The exercise of writing down reflections about events experienced each day is an invaluable way to evaluate your performance...set higher standards of excellence...and find new ways to solve difficult problems.


Many people resist keeping a journal because they think they aren't good enough writers... that someone will read their innermost thoughts...or that they have much more important things to do.

Instead of thinking of a journal as a diary - a book in which you merely relate the day's events - think of it as a container for self reflection, self-expression and self exploration. Retelling the day's events is less relevant than the act of expressing your thoughts.


  • Self-expression.
  • Stress reduction.  Many people say they feel calmer and spiritually at ease after a journal-writing session.
  • Stronger relationships. Writing about people you know will help you understand them better and put you in touch with your own feelings about them.
  • Better organizational skills. By structuring yourself to write regularly, you automatically develop stronger organization skills, such as list making and time management.


You can schedule 30 minutes with your journal at the same time each evening...or just pick up a pen when the mood strikes you.  Easy ways ways to get started...

  • Put yourself in the mood.
  • Jot down a few lines to summarize the high or low points of your day.

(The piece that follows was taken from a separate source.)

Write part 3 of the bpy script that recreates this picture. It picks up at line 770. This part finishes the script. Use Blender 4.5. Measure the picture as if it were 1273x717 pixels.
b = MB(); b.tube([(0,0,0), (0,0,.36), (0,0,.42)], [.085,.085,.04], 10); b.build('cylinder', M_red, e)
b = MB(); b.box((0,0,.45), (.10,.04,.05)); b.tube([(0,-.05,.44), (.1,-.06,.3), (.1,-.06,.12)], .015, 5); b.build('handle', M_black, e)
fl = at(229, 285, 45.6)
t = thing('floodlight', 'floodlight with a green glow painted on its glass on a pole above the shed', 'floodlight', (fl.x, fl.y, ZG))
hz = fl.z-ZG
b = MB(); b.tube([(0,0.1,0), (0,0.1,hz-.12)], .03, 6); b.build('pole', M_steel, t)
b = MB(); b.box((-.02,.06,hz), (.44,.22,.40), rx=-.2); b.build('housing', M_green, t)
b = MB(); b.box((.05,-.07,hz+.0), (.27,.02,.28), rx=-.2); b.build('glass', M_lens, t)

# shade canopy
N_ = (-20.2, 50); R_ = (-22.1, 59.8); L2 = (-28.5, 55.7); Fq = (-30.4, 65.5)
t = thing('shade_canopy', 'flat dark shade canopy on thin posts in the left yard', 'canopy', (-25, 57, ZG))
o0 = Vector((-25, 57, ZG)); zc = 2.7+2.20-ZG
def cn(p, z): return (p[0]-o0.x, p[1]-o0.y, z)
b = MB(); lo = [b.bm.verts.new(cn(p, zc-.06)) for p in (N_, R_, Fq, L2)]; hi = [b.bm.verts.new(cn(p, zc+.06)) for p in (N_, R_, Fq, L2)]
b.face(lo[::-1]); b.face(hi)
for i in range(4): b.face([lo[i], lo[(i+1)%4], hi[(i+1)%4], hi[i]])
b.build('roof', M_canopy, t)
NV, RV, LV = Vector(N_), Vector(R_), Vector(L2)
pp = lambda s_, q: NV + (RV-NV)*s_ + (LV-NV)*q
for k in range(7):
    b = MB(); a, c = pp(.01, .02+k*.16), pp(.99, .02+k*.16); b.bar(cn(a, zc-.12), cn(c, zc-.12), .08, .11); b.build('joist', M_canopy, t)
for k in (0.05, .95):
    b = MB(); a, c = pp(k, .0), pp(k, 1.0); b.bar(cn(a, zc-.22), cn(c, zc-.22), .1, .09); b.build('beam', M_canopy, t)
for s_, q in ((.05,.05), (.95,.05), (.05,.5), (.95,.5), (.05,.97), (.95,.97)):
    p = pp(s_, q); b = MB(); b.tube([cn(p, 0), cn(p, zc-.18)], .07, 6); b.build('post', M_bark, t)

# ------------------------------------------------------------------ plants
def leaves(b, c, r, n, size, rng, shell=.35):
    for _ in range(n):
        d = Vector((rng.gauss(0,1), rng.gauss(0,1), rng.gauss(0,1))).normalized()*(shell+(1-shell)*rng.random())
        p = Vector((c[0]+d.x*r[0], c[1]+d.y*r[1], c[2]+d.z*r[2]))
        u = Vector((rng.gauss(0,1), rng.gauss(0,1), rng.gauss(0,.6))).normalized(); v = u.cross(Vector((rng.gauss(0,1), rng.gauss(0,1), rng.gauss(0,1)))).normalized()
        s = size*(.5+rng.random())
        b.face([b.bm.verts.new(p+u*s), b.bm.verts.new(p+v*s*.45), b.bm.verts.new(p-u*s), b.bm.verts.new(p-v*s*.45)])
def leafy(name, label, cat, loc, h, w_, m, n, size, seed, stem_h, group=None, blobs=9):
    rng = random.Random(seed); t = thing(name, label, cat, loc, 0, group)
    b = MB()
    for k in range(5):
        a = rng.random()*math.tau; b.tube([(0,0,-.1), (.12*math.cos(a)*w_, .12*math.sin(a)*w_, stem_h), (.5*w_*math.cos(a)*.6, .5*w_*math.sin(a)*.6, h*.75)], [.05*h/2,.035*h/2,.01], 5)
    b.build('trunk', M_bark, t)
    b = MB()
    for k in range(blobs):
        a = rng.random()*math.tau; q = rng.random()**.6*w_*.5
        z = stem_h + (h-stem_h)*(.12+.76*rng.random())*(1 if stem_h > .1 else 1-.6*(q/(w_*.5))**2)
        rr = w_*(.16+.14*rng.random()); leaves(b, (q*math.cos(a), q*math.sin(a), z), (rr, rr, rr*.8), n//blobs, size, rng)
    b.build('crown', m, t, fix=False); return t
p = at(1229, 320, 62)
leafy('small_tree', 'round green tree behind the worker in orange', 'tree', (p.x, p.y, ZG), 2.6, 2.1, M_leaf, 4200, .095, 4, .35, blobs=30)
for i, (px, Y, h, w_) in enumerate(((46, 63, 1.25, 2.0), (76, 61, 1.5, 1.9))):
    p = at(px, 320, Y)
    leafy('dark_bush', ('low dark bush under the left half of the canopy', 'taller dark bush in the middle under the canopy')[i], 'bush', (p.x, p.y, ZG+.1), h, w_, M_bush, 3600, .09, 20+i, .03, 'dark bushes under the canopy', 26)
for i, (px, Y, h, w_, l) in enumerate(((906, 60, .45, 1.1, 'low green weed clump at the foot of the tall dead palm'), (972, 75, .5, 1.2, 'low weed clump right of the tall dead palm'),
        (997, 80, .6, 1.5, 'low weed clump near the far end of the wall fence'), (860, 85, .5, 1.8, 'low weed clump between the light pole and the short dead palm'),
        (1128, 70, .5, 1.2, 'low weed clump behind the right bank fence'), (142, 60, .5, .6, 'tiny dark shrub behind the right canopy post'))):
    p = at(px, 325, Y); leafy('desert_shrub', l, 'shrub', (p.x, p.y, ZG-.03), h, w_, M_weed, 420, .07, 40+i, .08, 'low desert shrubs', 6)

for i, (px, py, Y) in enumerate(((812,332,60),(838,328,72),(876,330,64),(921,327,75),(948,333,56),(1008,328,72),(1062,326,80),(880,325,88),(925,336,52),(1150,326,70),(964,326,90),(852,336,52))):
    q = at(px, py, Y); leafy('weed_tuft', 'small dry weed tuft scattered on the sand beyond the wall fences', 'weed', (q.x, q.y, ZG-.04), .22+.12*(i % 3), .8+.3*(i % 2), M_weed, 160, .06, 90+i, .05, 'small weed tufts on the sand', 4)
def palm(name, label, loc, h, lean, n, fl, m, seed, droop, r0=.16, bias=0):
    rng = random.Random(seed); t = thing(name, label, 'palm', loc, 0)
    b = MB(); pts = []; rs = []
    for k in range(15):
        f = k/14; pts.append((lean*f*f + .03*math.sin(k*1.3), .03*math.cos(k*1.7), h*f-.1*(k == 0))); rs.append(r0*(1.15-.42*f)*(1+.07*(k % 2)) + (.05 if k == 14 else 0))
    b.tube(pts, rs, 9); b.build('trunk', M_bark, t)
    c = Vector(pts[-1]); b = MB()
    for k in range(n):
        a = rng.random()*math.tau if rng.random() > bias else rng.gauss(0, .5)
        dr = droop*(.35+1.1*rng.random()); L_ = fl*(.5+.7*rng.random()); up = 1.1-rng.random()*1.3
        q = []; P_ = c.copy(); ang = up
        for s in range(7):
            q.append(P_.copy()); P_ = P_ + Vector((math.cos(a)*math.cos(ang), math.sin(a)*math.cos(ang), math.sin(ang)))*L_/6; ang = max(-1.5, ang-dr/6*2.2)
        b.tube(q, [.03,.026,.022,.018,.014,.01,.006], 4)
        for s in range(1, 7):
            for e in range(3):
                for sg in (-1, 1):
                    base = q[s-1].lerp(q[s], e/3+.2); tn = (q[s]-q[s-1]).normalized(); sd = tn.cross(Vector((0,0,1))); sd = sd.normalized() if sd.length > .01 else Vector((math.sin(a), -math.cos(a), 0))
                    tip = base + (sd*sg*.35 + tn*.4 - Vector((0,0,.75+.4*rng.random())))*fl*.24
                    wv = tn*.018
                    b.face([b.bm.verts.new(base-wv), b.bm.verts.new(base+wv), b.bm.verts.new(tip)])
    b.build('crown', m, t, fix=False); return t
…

  • Explore the roads not taken in your life.  What would your life be like right now? This technique is an extremely powerful tool for developing decision-making skills about your future.
  • Imagine yourself one month from now - and one year from now. Where are you now? Where do you want to be? What are some of the things you can do to get there? Write it all down, as a confession to yourself.  The words will awaken your intuitive and creative wisdom, which, in turn, will help you make better decisions.
  • Create a list of topics of the day.  On a sheet of paper, list the numbers one to 31.  Next to each number, place a topic of personal interest.
  • Use a springboard to focus your attention. Examples: "Why am I feeling so angry?"   "What I want most in life is..."   "What's the most important thing I need to do tomorrow?" The springboard approach is just one way to break your writer's block.
  • Write an unsent letter.
  • Create dialogues.  Another way to express deep feelings is to write about your feelings - and then write in the imagined voice of the other person.
  • Freeze frame happy moments.  Immerse yourself in recollection, filling the page with physical and emotional detail.  Most people report they feel refreshed and energized after writing out their favorite moments.
Each day of the month, use the corresponding topic as a springboard for your writing down your thoughts. This process will remind you to monitor regularly the important areas of your life.  Your journal will make you aware of how life and dreams change, how some remain the same, and, best of all, it teaches you how to think clearly about everything you do.